:: SUPPLIED INFORMATION ::
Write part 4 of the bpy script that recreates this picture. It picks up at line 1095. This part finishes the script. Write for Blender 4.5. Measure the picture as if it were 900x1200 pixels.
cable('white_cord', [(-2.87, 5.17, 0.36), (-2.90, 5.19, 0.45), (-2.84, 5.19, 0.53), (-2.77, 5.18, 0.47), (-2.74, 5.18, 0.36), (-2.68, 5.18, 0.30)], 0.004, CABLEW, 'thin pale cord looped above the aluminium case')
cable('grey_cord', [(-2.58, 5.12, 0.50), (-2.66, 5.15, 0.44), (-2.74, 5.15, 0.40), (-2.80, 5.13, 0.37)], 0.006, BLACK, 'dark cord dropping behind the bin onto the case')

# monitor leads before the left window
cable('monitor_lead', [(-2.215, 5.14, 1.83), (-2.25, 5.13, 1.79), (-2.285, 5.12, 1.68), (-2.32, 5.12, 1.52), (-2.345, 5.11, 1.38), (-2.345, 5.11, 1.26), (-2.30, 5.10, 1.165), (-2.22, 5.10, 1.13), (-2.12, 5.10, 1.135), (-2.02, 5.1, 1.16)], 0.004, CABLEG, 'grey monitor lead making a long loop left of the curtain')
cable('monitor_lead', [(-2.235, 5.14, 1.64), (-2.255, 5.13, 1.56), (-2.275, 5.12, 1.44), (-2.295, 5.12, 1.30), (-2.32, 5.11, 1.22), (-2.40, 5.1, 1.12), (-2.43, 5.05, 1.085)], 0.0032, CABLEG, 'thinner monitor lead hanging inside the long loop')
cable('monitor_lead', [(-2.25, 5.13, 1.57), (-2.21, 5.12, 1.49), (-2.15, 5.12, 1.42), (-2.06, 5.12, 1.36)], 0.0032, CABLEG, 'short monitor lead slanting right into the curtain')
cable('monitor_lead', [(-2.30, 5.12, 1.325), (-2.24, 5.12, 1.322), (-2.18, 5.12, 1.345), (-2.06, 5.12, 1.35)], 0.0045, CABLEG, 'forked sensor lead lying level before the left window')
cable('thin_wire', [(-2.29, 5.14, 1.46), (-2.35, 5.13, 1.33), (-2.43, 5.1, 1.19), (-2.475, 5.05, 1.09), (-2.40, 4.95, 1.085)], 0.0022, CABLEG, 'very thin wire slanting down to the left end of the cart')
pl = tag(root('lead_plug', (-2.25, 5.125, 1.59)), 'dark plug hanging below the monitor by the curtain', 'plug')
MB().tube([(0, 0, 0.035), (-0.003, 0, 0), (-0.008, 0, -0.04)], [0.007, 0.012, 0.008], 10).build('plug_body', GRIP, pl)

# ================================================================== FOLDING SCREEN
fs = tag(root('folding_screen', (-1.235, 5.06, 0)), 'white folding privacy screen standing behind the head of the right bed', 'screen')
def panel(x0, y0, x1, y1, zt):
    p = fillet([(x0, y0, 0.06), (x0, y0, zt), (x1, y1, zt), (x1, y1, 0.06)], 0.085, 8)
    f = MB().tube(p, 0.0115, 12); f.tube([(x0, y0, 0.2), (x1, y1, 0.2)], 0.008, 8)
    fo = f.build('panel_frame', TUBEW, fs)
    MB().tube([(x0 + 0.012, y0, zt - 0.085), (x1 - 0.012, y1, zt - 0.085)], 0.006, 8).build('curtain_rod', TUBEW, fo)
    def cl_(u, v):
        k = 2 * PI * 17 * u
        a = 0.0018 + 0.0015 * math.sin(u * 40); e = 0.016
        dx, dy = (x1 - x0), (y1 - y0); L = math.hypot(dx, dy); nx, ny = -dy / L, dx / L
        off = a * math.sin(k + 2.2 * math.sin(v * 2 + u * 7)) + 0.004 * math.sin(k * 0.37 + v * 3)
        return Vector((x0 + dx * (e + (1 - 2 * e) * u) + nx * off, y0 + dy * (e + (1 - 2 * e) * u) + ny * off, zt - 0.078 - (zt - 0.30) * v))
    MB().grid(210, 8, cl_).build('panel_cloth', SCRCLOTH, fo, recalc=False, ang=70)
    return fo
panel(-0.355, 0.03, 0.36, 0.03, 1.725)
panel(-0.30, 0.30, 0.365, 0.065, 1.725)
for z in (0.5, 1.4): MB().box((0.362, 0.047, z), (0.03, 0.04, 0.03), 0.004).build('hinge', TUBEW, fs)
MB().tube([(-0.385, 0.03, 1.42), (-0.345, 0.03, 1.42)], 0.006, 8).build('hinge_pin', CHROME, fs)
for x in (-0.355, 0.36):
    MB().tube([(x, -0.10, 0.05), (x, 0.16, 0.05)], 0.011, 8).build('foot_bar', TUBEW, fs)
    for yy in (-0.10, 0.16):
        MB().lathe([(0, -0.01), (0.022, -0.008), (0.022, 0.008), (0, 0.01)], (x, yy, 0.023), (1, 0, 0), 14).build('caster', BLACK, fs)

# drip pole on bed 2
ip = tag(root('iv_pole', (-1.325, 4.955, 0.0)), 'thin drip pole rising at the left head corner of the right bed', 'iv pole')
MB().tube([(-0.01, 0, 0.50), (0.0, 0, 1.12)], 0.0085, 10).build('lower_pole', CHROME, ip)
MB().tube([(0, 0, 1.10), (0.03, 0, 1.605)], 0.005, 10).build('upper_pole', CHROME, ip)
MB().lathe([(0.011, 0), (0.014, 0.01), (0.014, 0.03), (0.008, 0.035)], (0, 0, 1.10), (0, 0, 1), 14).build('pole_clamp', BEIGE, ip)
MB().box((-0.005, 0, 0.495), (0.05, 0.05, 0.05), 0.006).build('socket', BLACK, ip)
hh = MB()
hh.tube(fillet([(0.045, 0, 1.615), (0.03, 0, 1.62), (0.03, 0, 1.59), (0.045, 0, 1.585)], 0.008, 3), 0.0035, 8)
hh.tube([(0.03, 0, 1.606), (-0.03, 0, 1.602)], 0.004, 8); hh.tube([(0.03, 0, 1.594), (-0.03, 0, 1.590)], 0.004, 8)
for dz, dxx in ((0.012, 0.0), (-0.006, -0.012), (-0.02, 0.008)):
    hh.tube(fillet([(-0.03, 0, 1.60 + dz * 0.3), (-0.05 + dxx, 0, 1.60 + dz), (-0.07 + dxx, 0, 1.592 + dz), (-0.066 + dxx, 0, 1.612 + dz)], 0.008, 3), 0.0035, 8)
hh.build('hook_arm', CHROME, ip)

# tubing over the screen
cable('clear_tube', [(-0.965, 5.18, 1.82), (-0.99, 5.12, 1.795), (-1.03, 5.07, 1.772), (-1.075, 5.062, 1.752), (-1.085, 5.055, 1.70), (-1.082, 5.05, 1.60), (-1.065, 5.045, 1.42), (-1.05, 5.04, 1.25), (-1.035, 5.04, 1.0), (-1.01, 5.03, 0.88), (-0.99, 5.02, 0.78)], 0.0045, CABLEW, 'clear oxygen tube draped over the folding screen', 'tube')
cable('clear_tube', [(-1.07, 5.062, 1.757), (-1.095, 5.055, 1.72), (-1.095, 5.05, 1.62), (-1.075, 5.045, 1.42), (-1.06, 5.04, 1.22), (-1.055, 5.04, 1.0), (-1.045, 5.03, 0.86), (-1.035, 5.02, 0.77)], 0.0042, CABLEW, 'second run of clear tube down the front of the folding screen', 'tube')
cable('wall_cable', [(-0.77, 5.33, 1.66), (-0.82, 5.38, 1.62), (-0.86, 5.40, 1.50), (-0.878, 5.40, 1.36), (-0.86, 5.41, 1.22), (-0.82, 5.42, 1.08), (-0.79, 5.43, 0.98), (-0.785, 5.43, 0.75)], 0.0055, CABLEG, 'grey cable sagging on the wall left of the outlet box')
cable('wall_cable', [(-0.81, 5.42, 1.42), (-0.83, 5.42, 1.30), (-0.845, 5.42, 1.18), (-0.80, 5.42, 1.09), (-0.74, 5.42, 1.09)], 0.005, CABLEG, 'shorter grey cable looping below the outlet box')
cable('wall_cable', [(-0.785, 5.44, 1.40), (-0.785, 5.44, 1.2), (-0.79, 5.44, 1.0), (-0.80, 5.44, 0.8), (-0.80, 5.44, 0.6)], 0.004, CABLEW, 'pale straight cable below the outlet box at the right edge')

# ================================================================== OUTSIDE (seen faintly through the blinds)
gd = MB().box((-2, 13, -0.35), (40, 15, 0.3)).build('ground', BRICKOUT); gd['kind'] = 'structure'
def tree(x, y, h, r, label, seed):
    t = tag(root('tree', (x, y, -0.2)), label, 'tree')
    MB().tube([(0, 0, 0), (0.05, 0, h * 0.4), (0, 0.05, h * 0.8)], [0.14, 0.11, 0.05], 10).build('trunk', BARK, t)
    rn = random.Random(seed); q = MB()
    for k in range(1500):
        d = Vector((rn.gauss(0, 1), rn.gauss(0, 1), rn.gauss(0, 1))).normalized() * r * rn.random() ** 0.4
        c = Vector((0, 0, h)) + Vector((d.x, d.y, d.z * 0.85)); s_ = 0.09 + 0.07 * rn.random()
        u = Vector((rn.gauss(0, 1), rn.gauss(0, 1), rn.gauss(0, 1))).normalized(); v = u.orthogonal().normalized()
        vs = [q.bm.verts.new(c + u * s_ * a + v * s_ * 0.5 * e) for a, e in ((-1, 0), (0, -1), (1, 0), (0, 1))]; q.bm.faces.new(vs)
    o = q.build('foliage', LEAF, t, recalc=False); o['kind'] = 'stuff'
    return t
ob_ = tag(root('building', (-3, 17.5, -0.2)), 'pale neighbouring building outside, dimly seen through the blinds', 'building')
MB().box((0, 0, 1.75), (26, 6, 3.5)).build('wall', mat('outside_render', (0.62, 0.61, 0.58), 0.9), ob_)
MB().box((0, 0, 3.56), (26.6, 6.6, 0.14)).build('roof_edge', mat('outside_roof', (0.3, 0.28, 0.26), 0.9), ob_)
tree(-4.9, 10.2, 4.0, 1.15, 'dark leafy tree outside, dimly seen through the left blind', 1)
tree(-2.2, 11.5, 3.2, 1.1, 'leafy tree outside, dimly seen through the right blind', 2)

:: THE TASK ::
Set down, exactly as written, each line of the data from its opening line through the one containing "onto the case')". Output nothing more.

:: RESPONSE ::
Write part 4 of the bpy script that recreates this picture. It picks up at line 1095. This part finishes the script. Write for Blender 4.5. Measure the picture as if it were 900x1200 pixels.
cable('white_cord', [(-2.87, 5.17, 0.36), (-2.90, 5.19, 0.45), (-2.84, 5.19, 0.53), (-2.77, 5.18, 0.47), (-2.74, 5.18, 0.36), (-2.68, 5.18, 0.30)], 0.004, CABLEW, 'thin pale cord looped above the aluminium case')
cable('grey_cord', [(-2.58, 5.12, 0.50), (-2.66, 5.15, 0.44), (-2.74, 5.15, 0.40), (-2.80, 5.13, 0.37)], 0.006, BLACK, 'dark cord dropping behind the bin onto the case')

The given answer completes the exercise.